There is a mutual admiration society with Riley and Texas’ Mack Brown, who forged a fast friendship through their position on the same NCAA committees and through Nike coaching vacation trips over the past five years or so. Brown, in fact, planned a trip to Corvallis with his coaching staff two springs ago to spend time with OSU coaches. For whatever reason, it never materialized.

“We were just going to visit about football,” Riley says. “I love to visit with other coaches about how they practice and how they set up their routine. I think Mack’s the same way.”

Texas is 21-16 since losing to Alabama in the 2009 national championship game, including 5-7 in 20-10. After a 4-0 start this season, the Longhorns finished 4-4, including losses to Oklahoma (63-21) and Kansas State (42-24). At different times, offense and defense has been a problem.

Texas has chosen sophomore David Ash over junior Case McCoy at quarterback. The 6-3, 225-pound Ash is the better runner and has started 17 games in his two seasons in Austin.

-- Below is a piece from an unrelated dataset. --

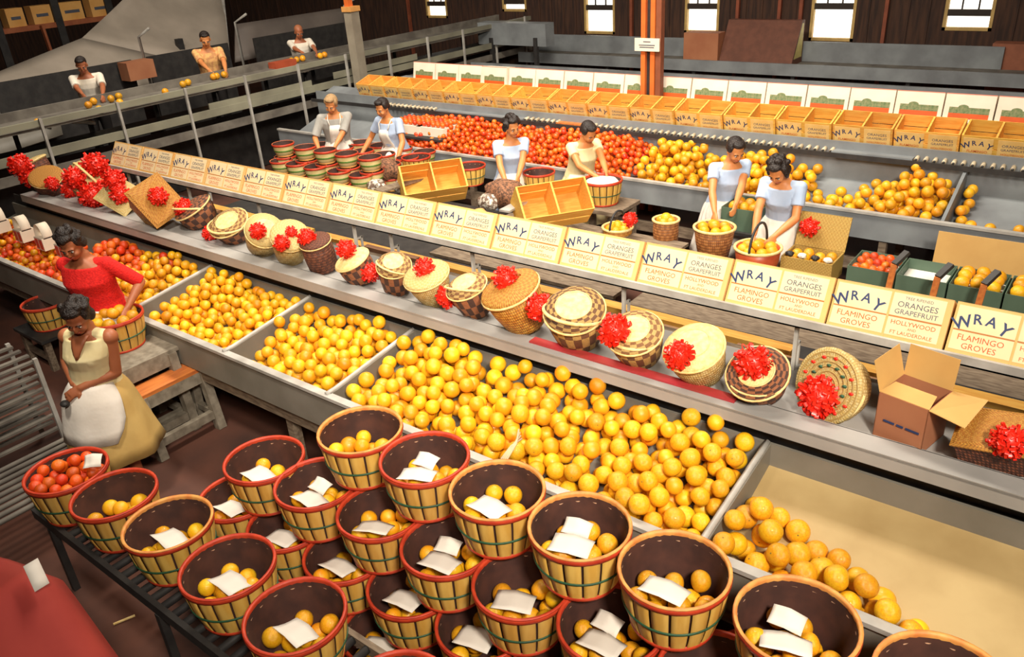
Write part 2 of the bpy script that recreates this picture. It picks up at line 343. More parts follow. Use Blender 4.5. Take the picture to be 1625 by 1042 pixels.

The Longhorns have a pair of able running backs in 5-11, 205-pound freshman Johnathan Gray (683 yards, 4.8 average, three touchdowns) and 6-1, 230-pound sophomore Joe Bergeron (565 yards, 4.6 average, 16 TDs). Mike Davis (54 receptions, 909 yards, seven TDs), a 6-2, 195-pound junior, is the top aerial target.

Co-offensive coordinator Bryan Harsin departed earlier in the month to become head coach at Arkansas State, leaving the other co-offensive coordinator, Major Applewhite, as offensive coordinator. That’s not likely to have much effect on the Texas offense, but it never helps to lose a key member of a coaching staff.

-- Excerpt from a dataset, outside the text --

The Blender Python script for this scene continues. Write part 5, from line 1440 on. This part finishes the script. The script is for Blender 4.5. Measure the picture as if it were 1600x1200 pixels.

The Longhorns employ a 4-3 base defense and mix it up with a three-man front in long-yardage and passing situations. Safety Kenny Vacaro, who has 100 tackles, is the Longhorns’ premier player on defense.

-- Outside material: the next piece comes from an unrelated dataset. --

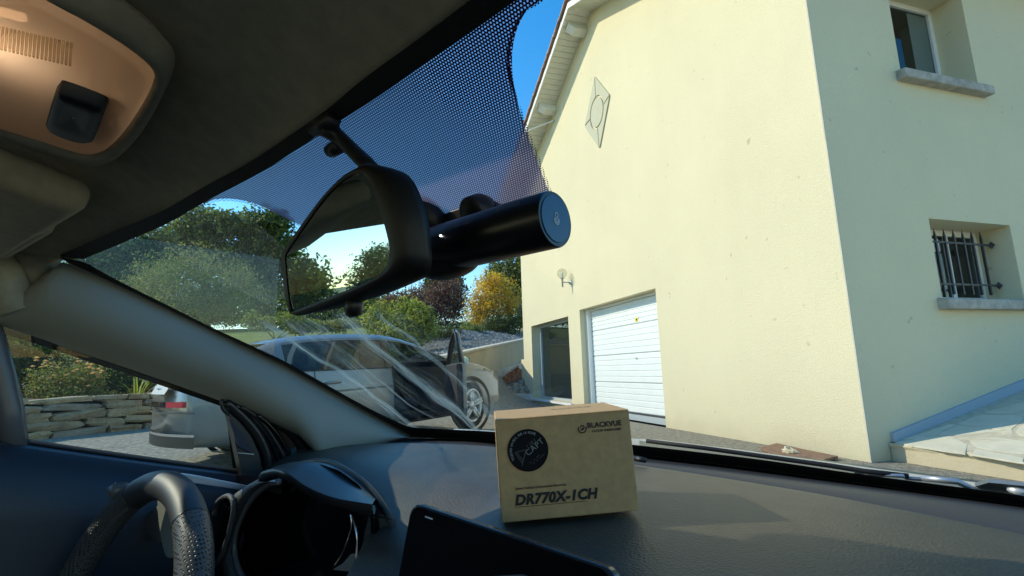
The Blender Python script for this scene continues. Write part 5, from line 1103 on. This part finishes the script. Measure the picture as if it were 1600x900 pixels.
g = MB(); c = W(1590, 765.5, .03); g.lathe(c, np.array([0, -.4, 1.]), [(.011, .0), (.011, .004), (.006, .007), (0, .007)], 14); g.build('pivot_bolt', m_rim, cow, True)

# ================================================================== DASH CAMERA
E0 = on(868, 342, CAM+FW*.31, FW); dx = np.array([-1., 0, 0]); rc = .0182
dcam = empty('dash_camera', E0+dx*.059+Z*.03, 'black cylindrical dash camera with a blue end cap stuck to the windscreen', 'camera')
body = MB().lathe(E0, dx, [(0, .001), (.0148, .001), (.0150, .0), (rc-.0008, .0), (rc, .0015), (rc, .118), (.0165, .121), (0, .121)], 40).build('camera_body', P('camera_black', (.004, .005, .006), .32), dcam, True)
e_ = body.modifiers.new('es', 'EDGE_SPLIT'); e_.split_angle = radians(40)
MB().lathe(E0-dx*.0006, dx, [(0, 0), (.0150, 0), (.0154, .0012)], 40).build('end_cap', m_blue, body)
yv = np.array([0, 1., 0])
def ringm(g, c, r, w, q0=0, q1=2*pi, n=20, ax=(yv, Z)):
    g.grid([[c+(ax[0]*cos(q)+ax[1]*sin(q))*rr_ for q in np.linspace(q0, q1, n)] for rr_ in (r-w/2, r+w/2)])
g = MB(); lc = E0-dx*.0010
ringm(g, lc-Z*.0012, .0026, .0005, pi*.80, pi*2.20); ringm(g, lc-Z*.0012, .0016, .0005, pi*.75, pi*2.25); ringm(g, lc+Z*.0022, .0015, .0005)
g.quad(lc-yv*.0003-Z*.0025, lc+yv*.0003-Z*.0025, lc+yv*.0003+Z*.001, lc-yv*.0003+Z*.001); mesh('camera_emblem', g.v, g.f, m_inkw, body)
def text(name, s, size, mat, parent, o, ex, ey, shear=0., bold=0., align='LEFT', spacing=1.0):
    cu = bpy.data.curves.new(name, 'FONT'); cu.body = s; cu.size = size; cu.shear = shear; cu.offset = bold; cu.align_x = align; cu.space_character = spacing; cu.resolution_u = 3
    ob = bpy.data.objects.new(name, cu); me = bpy.data.meshes.new_from_object(ob); bpy.data.objects.remove(ob)
    ex, ey = np.asarray(ex), np.asarray(ey)
    for v in me.vertices: q = np.asarray(o)+ex*v.co.x+ey*v.co.y; v.co = Vector(q)
    return obj(name, me, mat, parent)
qv = radians(205)
def cyl(s, q, r=rc+.0003): return E0+dx*s+(yv*cos(q)+Z*sin(q))*r
def cyltext(name, s, size, s0, q0, mat):
    cu = bpy.data.curves.new(name, 'FONT'); cu.body = s; cu.size = size; cu.resolution_u = 2; ob = bpy.data.objects.new(name, cu); me = bpy.data.meshes.new_from_object(ob); bpy.data.objects.remove(ob)
    for v in me.vertices: v.co = Vector(cyl(s0-v.co.x, q0-v.co.y/rc))
    return obj(name, me, mat, body)
cyltext('camera_lettering', 'BLACKVUE', .0042, .036, radians(150), m_inkg)
for k in range(3): cyltext('camera_marking', ('REC', 'GPS', 'LTE')[k], .0026, .082-.009*k, radians(160), m_inkg) if False else None
g = MB()
for k in range(3): s0 = .083-.0095*k; g.quad(cyl(s0, radians(160)), cyl(s0-.006, radians(160)), cyl(s0-.006, radians(157)), cyl(s0, radians(157)))
mesh('camera_marking', g.v, g.f, m_inkg, body)
g = MB(); c = cyl(.086, radians(171)); g.lathe(c, c-E0-dx*.086, [(0, .0006), (.0007, .0005), (.0008, 0)], 8); g.build('status_light', emis('white_led', (1, 1, 1), 4.), body)
g = MB(); c = cyl(.066, radians(163)); g.lathe(c, c-E0-dx*.066, [(0, .0004), (.0006, .0003), (.0006, 0)], 8); g.build('microphone', m_gloss, body)
# mount: bracket on top, lens barrel and adhesive pad
mb_ = MB(); br = [aty(x, y, .285) for x, y in ((684, 378), (690, 334), (704, 327), (735, 316), (756, 308), (768, 312), (780, 330), (770, 360))]
mb_.prism(br, np.array([0, .03, 0])); bev(mb_.build('mount_bracket', P('mount_black', (.012, .016, .02), .4), dcam), .003, 3)
g = MB(); pts = [aty(745, 322, .30), aty(748, 320, .325)]; g.lathe(W(750, 326, -.024), np.array([0, 2.0, 1.]), [(.0, .009), (.010, .008), (.0125, .0), (.0125, -.011), (.011, -.013), (0, -.0132)], 20); g.build('mount_knob', m_black, dcam, True)
lcn = E0+dx*.108
g = MB(); rows = []
for i in range(11):
    th_ = pi*i/10; rows.append([lcn+dx*(-.004)+np.array([0, .004, -.004])+dx*(.031*cos(th_))*-1+(yv*cos(q)*.020+Z*sin(q)*.0195)*sin(th_)**.7 for q in np.linspace(0, 2*pi, 24, endpoint=False)])
g.grid(rows, True); g.build('lens_barrel', m_black, dcam, True)
# rain sensor block behind the mirror
g = MB(); rows = []; cs = W(664, 352, -.022)
for i in range(9):
    th_ = pi*i/8; rows.append([cs+np.array([.024*cos(q)*sin(th_), .018*cos(th_)+.016*sin(q)*sin(th_)*-.5, .025*sin(q)*sin(th_)]) for q in np.linspace(0, 2*pi, 20, endpoint=False)])
g.grid(rows, True); g.build('rain_sensor', m_black, ws, True)

# ================================================================== CARDBOARD BOX
bz0 = .859
BL, BR = atz(784, 817.6, bz0), atz(1001, 800, bz0); bex = np.array([sin(radians(47)), cos(radians(47)), .043]); bex /= np.linalg.norm(bex); bey = np.cross(Z, bex); bey /= np.linalg.norm(bey); BZ = np.cross(bex, bey); BW, BH, BD = .131, .0935, .105
bxo = empty('cardboard_box', BL+bex*BW/2+bey*BD/2, 'brown printed cardboard box standing on the dashboard', 'box')
tilt = -bey*.012
bp_ = lambda u, v, w, o=0.: BL+bex*u+BZ*v+bey*(w-o)
g = MB(); g.box(BL, bex*BW, bey*BD, BZ*BH); bev(g.build('box_body', m_card, bxo), .0012, 2)
g = MB(); g.box(bp_(.0006, BH-.0008, -.0006), bex*(BW-.0012), bey*(BD+.0002), BZ*.0014); bev(g.build('box_lid', m_card, bxo), .0006, 1)
FT = lambda u, v: bp_(u, v, 0, .0009)
t1 = text('print_model', 'DR770X-1CH', .0128, m_ink, bxo, FT(.0135, .0150), bex, BZ, .22, .0006, spacing=1.06)
text('print_line', 'Smart Vehicle Environment Recorder', .0032, P('brown_ink', (.07, .035, .015), .8), bxo, FT(.0150, .0285), bex, BZ, 0, .00008)
g = MB(); g.quad(FT(.0135, .0128), FT(.0135+.068, .0128), FT(.0135+.068, .0133), FT(.0135, .0133)); mesh('print_rule', g.v, g.f, P('rule_ink', (.06, .04, .02), .8), bxo)
text('print_brand', 'BLACKVUE', .0068, m_ink, bxo, FT(.0885, .0795), bex, BZ, 0, .0002, spacing=1.02)
text('print_tagline', 'CLOUD DASHCAMS', .0031, m_ink, bxo, FT(.0925, .0752), bex, BZ, 0, .0001, spacing=1.05)
g = MB(); c = FT(.0835, .0792); ringm(g, c, .0038, .0011, pi*.85, pi*2.15, 20, (bex, BZ)); ringm(g, c+BZ*.0012, .0018, .0010, -.1, pi+.1, 14, (bex, BZ)); g.quad(c-bex*.0006-BZ*.002, c+bex*.0022+BZ*.000, c+bex*.0010+Z*.0012, c-bex*.0018-BZ*.0008); mesh('print_emblem', g.v, g.f, m_ink, bxo)
text('lid_brand', 'BLACKVUE', .009, P('lid_ink', (.12, .085, .045), .8), bxo, bp_(.105, BH+.0012, .062), -bex, -bey, 0, .0002)
# round sticker
sc = (.0295, .0635); sr = .0196
stk = MB().prism([bp_(sc[0]+sr*cos(q), sc[1]+sr*sin(q), 0, .0006) for q in np.linspace(0, 2*pi, 48, endpoint=False)], -bey*.0004).build('sticker', m_stk, bxo)
ST = lambda u, v: bp_(sc[0]+u, sc[1]+v, 0, .0014)
m_g2 = P('sticker_grey', (.20, .20, .21), .6); m_g3 = P('sticker_dim', (.05, .05, .055), .6)
rot = lambda d: (bex*cos(d)+BZ*sin(d), -bex*sin(d)+BZ*cos(d))
rx_, ry_ = rot(radians(35)); text('sticker_name', 'CAPT', .0078, m_g2, stk, ST(-.0005, -.0055), rx_, ry_, 0, 0, spacing=1.1)
text('sticker_name', 'URI', .0062, m_g3, stk, ST(.0005, .0008), rx_, ry_, .1, 0, spacing=1.1)
g = MB()
for a_, b_, m__ in (((-.0125, -.0010), (-.0015, .0005), 1), ((-.0125, -.0012), (-.0060, -.0120), 1), ((-.0015, .0005), (-.0070, -.0138), 1), ((-.0105, -.0015), (-.0050, -.0100), 1), ((-.0025, -.0010), (-.0060, -.0105), 1)):
    d = np.array(b_)-np.array(a_); nn_ = np.array([-d[1], d[0]])/np.linalg.norm(d)*.0004; a2, b2 = np.array(a_), np.array(b_); g.quad(ST(*(a2-nn_)), ST(*(b2-nn_)), ST(*(b2+nn_)), ST(*(a2+nn_)))
mesh('sticker_emblem', g.v, g.f, m_g3, stk)
s_ = 'TOUJOURS UN OEIL SUR LA ROUTE'
for k, ch in enumerate(s_):
    if ch == ' ': continue
    q = radians(207-k*(207-62)/(len(s_)-1)); ex_ = bex*sin(q)-BZ*cos(q); ey_ = bex*cos(q)+BZ*sin(q)
    text('sticker_letter', ch, .0030, m_g2, stk, ST(.0154*cos(q), .0154*sin(q)), ex_, ey_, 0, .0001, 'CENTER')
g = MB()   # two small illegible lines of print
for (u0, v0, n_, p_) in ((.0010, -.0125, 9, .0014), (.0040, -.0130, 11, .00135)):
    for k in range(n_):
        if k in (2, 5): continue
        o_ = ST(u0, v0)+rx_*p_*k; h = rnd.uniform(.0006, .0011); g.quad(o_, o_+rx_*p_*.62, o_+rx_*p_*.62+ry_*h, o_+ry_*h)
mesh('sticker_print', g.v, g.f, m_g3, stk)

“He is really physical, runs and hits, is good in press coverage” against receivers, OSU offensive coordinator Danny Langsdorf says. “He will jam you up — one of the better players we’ve seen at that position all year long. They also have two strong defensive ends (Alex Okafor, with a team-high eight sacks, and Cedric Reed) who are good pass-rushers. We’ll have our work cut out for us.”

Oklahoma rushed for 343 yards and five other foes have gained 200-plus yards on the ground against the Longhorns this season. The Beavers want badly to establish a run game in the Alamo Bowl to provide balance, because they are confident they’ll be able to move the ball through the air.

Oregon State needs solid play from Cody Vaz at the quarterback position. It will be about getting the ball to Wheaton, Brandin Cooks and Storm Woods in space.

The Beavers’ defensive plan is to stop the run and force the Longhorns to get things done with an aerial attack that has averaged 265 yards a game.

Plenty is at stake for both teams. The Beavers want to close out a successful 2012 campaign on a high. In Austin, there is some pressure on Brown, who could use a win to quiet those suggesting his time as a big-time coach has passed.

This will be about Oregon State taking care of business. Though Texas owns a flood of four-star recruits, the Beavers are the better team this season. If they play a crisp game on both sides of the ball, there will be plenty of happy campers in Beaver Nation Saturday night in San Antonio.